On appeal, Supponor argued that if claim 1 was obvious over Navatie then claim 12 must also be obvious since there was no material difference between the two claims.  Lord Justice Birss rejected that contention at [69]:

"Supponor's oral submissions on appeal ranged quite widely, mentioning s72 and s74 of the Patents Act 1977 and drawing an analogy with the law of limitation. However the analogy does not matter and the references to the provisions of the Patents Act do not assist."

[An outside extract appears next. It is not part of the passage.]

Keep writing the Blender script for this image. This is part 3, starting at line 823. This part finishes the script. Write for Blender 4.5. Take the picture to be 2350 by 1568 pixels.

Turning to the concession, he added at [70]:

"......The letter is clear that AIM is saying it no longer contends in the UK proceedings that claim 1 is valid and, in the same breath, it is saying that it is maintaining its case that claim 12 is valid. I am doubtful that this is really an admission of any fact at all. Rather it is a pragmatic proposal about case management, that AIM will not seek to defend claim 1 but will defend claim 12. It does I think carry with it a statement that AIM will not oppose any relief granted on the footing that claim 1 is invalid, but that is a different thing from an admission of a fact. The difference would not normally matter but given the point raised by Supponor it does matter. An admission that claim 1 is invalid is the foundation for Supponor's case but there was no such thing.
[71] Even assuming what took place amounted to an admission, it cannot be summarised simply as an admission that claim 1 is invalid because it is clearly bound up with a statement that claim 12 is not. This I think is what the judge was referring to at [272] when he doubted what exactly the admission which would need to be withdrawn was. Therefore again, in my judgment the foundation for Supponor's point is lacking."

He also observed that claim 1 and claim 12 were not identical: claim 1 was a product claim and claim 12 was a method claim.  Yet another objection was that the concession did not amount to an admission of invalidity but an offer not to defend.  Lord Justice Birss said that it would be unfortunate to discourage patentees in this sort of situation from making sensible case management proposals about what claims are in issue other than the main ones for fear of an unforeseen consequence.  However, he also said that this case was also an object lesson in making sure that the precise basis and extent of a concession is made clear. A simple statement that the claimant made no concession about claim 12 at all, but would not contend claim 1 was valid, would have avoided this problem.